What Went Wrong With No Man’s Sky? Sean Murray Could be About to Explain

Is the founder of Hello Games about to explain what happened?

No Man’s Sky is probably one of the biggest talking points of gaming’s 2016 and unfortunately, not for all the right reasons.

Being developed by a tiny development team over a three-year period, the task of bringing 18 quintillion planets to life certainly wouldn’t be an easy task, even if they were procedurally generated. When it finally released there were…mixed feelings towards it.

Our review on RGM gave it a solid 7 out of 10 but we were certain it was a ‘Marmite’ type of game as the reviewers concluded:

“There is no middle ground here, you will either love or hate it. There are some great qualities below the inventory management and the game can feel repetitive. It feels more like a survival game than an exploration game, and has potential to grow and become even better.”

Some players immediately got lost in the game, some found the centre of the universe (something that was supposedly near impossible), whilst others found other people in the universe (something else that was supposedly near impossible). Cracks had begun to show in No Man’s Sky’s design and it became apparent that there were things missing from one of the most hyped games in recent memory. There was a lot riding on this, Hello Games first AAA title, and Sony had bagged exclusivity for the PlayStation 4.

Players began to lose interest in the game, finding it repetitive and lacking; player numbers dipped quicker than the value of global currency in the 1920s. At one point, it had been reported that more people were playing Borderland 2 (a four-year old game) than No Man’s Sky. Players felt they were mis-sold the game and that the developers had intentionally not discussed what was and what wasn’t going to be in the game. Then followed a mass refund. Many players receiving refunds from major retailers such as Amazon and Steam and currently, No Man’s Sky is under investigation in the U.K. for false advertising. There were reports that shops were covering certain areas of marketing and boxes with stickers to hide bits of information.


So what happened? How could they have got it so wrong? Did Hello Games suffer from ‘Peter Molyneux syndrome’ (promising more than you can deliver because you’re just over-excitable about the product, i.e. Fable) with selected mutism, intentional or not?

Throughout this whole debacle it seems Hello Games are just carrying on as normal; rolling out technical updates to No Man’s Sky whilst seemingly shrugging off these concerns from their fans and the community. Until now…

It has been detailed on Tech Times that Geoff Keighley, a videogame journalist, has revealed that Sean Murray of Hello Games is open to the idea of appearing on Keighley’s podcast to discuss No Man’s Sky and what went wrong. He is scheduled to appear on the podcast in October at some point, whether he will or not is anyone’s guess at this point, but there are a lot of people out there wanting answers.

It was reported that Keighley may feel partly responsible for over hyping No Man’s Sky from the beginning and was opposed to the game being full AAA release at full whack, suggesting it may be better suited to an ‘early access’ format.

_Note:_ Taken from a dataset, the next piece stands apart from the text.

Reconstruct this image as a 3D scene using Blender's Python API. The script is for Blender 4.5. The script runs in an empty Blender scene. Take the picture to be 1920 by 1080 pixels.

I kept my eyes on No Man’s Sky although I will admit, it didn’t appeal to me, it was always on my periphery. To be honest, I never saw the ‘point’, people would say to me “you can mine things” and I would end up in an endless loop of “and then what?” I also got the impression that it would get old fast, lots of repetition; how many planets and species were the same but a different colour?

I don’t know, just something I had the impression of about the game. But I do know that if you mis-sell or mis-lead those who are interested in what you’re touting then you need to be held accountable and whether it was a genuine error or not, it needs to be explained. How else are people to know what the hell was going on? Integrity wise, for Hello Games, this is crucial, will anyone buy your products again if you feel you are going to be misled. They need some damage control or I can imagine their next game might end up boycotted.

Do you go back to the restaurant you got food poisoning from?